Provided records →

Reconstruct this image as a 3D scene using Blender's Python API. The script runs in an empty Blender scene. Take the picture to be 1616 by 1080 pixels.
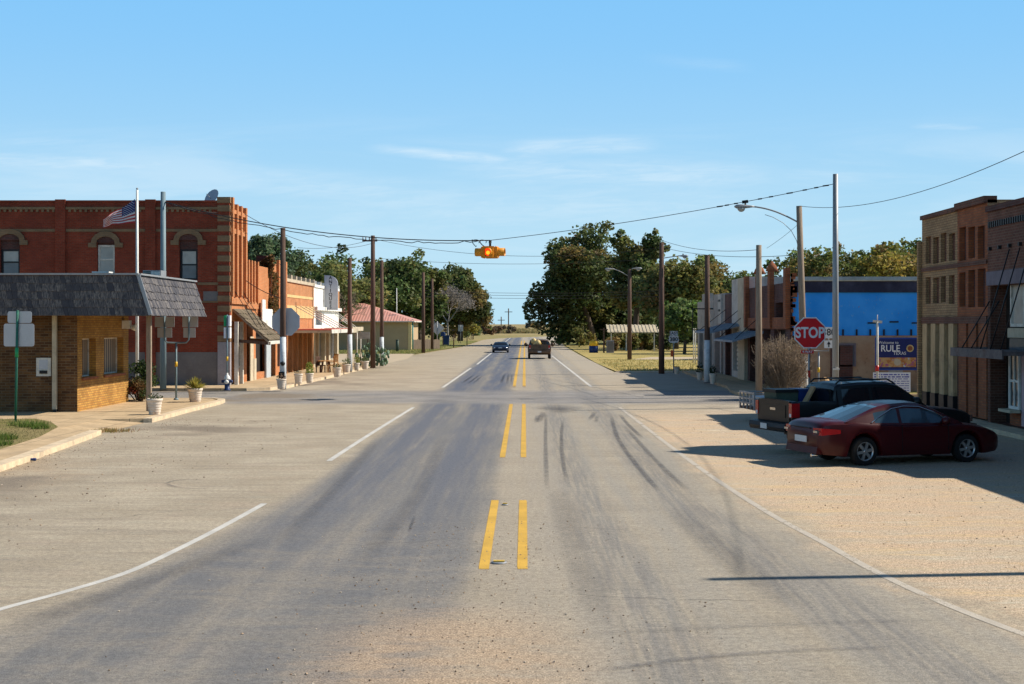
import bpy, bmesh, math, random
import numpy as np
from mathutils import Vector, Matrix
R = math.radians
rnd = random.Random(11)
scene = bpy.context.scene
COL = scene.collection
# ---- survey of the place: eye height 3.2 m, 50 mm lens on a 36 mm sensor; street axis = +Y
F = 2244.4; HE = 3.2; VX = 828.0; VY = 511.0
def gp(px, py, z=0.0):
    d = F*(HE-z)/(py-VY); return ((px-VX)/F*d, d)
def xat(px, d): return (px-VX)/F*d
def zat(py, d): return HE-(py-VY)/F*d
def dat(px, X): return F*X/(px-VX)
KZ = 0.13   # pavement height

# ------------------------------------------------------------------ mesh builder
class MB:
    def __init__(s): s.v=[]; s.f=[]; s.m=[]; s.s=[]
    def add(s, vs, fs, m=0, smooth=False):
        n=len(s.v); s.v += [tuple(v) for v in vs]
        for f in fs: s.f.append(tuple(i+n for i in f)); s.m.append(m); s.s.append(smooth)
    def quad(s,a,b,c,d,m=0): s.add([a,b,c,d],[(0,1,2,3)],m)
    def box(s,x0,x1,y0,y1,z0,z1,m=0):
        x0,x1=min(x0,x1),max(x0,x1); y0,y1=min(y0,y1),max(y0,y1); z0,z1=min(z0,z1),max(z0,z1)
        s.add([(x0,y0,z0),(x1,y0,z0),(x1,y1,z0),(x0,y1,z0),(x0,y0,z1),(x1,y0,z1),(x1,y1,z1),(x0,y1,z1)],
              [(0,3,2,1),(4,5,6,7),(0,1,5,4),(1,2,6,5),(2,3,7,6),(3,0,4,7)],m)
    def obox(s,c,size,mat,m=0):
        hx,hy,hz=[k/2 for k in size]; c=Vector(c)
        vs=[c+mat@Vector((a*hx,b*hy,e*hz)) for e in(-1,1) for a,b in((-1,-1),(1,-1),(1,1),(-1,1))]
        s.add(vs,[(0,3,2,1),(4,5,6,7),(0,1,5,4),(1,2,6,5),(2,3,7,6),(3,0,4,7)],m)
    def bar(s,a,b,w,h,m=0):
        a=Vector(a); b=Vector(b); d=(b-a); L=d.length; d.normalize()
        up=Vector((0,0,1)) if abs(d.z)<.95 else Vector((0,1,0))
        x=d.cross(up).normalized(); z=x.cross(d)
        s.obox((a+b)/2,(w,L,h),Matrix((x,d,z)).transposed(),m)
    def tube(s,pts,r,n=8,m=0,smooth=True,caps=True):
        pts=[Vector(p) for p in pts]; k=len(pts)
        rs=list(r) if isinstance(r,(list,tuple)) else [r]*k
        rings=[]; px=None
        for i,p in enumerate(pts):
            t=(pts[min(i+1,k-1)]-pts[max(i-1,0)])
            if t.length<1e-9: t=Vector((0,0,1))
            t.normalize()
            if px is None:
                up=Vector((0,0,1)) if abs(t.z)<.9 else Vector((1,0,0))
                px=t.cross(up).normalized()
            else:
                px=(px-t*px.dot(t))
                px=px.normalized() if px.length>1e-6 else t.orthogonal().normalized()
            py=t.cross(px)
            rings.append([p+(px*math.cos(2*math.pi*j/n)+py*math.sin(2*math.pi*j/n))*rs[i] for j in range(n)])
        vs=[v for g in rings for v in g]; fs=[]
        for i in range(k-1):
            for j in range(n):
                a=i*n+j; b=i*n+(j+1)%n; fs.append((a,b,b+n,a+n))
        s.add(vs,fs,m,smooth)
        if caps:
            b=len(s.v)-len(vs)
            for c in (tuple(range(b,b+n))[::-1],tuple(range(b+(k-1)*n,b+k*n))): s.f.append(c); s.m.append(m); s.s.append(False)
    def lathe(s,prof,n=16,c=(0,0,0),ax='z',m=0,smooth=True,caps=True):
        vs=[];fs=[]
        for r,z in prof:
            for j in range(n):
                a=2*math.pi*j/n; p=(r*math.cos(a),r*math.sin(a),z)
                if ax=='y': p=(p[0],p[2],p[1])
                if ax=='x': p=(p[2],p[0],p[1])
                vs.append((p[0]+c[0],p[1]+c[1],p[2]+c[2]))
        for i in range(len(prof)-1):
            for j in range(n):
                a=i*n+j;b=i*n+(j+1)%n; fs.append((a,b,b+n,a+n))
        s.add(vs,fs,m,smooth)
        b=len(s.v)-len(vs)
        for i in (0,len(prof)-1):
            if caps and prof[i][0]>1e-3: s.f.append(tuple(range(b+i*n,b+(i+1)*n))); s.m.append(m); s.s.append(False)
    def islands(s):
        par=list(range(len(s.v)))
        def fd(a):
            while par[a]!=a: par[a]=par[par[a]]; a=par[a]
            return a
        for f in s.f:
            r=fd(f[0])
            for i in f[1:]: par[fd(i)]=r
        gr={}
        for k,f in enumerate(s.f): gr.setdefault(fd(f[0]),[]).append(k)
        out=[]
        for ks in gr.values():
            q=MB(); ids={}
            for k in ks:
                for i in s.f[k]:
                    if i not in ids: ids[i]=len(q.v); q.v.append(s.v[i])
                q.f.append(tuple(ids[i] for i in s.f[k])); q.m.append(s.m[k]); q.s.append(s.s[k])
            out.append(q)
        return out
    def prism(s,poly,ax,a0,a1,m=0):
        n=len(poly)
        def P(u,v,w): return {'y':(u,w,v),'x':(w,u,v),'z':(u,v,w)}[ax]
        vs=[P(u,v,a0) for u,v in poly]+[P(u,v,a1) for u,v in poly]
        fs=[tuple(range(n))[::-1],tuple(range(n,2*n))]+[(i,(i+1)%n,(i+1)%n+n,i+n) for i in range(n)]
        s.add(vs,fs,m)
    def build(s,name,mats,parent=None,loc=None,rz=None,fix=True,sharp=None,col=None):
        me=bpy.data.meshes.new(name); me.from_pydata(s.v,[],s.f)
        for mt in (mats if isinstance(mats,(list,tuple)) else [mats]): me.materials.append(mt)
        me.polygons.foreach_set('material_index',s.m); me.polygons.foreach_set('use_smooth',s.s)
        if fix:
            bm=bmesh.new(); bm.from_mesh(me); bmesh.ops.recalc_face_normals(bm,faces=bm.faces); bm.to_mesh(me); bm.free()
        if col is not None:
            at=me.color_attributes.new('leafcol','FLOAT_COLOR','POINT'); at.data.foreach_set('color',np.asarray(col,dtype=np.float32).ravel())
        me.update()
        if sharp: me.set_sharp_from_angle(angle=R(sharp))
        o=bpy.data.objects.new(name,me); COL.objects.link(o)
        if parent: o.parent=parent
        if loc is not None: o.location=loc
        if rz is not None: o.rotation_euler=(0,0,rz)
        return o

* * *

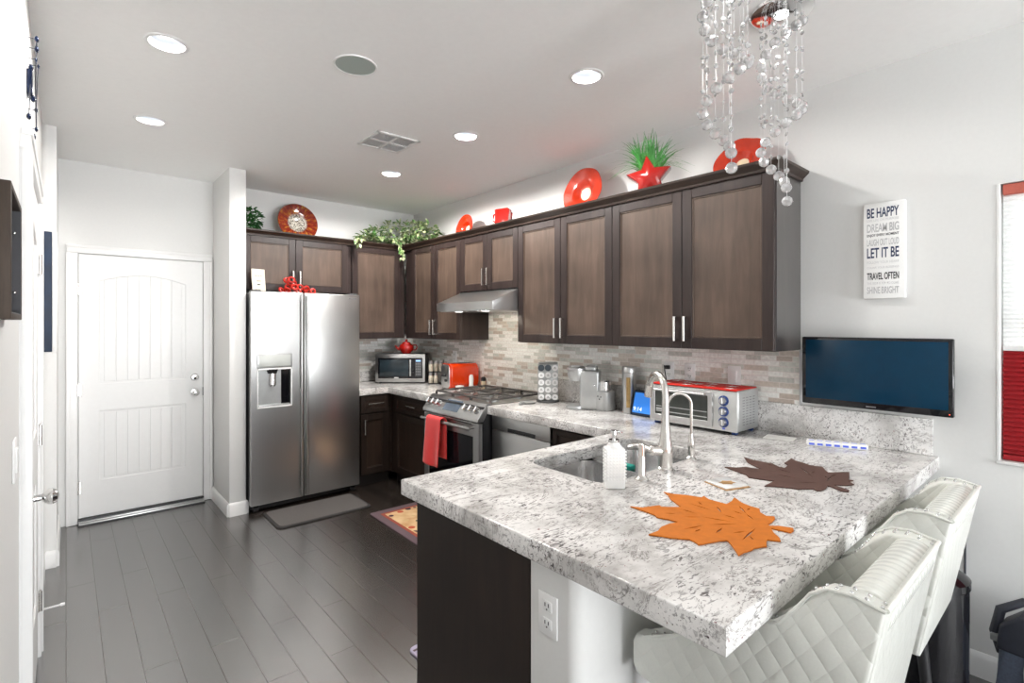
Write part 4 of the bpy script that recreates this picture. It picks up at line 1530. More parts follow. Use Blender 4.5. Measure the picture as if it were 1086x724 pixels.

Task prompt → Copy exactly the stretch of lines from the one containing "Reconstruct this image" through the one containing "# pavement height", both included. Leave out any pictures.

Task response →
Reconstruct this image as a 3D scene using Blender's Python API. The script runs in an empty Blender scene. Take the picture to be 1616 by 1080 pixels.
import bpy, bmesh, math, random
import numpy as np
from mathutils import Vector, Matrix
R = math.radians
rnd = random.Random(11)
scene = bpy.context.scene
COL = scene.collection
# ---- survey of the place: eye height 3.2 m, 50 mm lens on a 36 mm sensor; street axis = +Y
F = 2244.4; HE = 3.2; VX = 828.0; VY = 511.0
def gp(px, py, z=0.0):
    d = F*(HE-z)/(py-VY); return ((px-VX)/F*d, d)
def xat(px, d): return (px-VX)/F*d
def zat(py, d): return HE-(py-VY)/F*d
def dat(px, X): return F*X/(px-VX)
KZ = 0.13   # pavement height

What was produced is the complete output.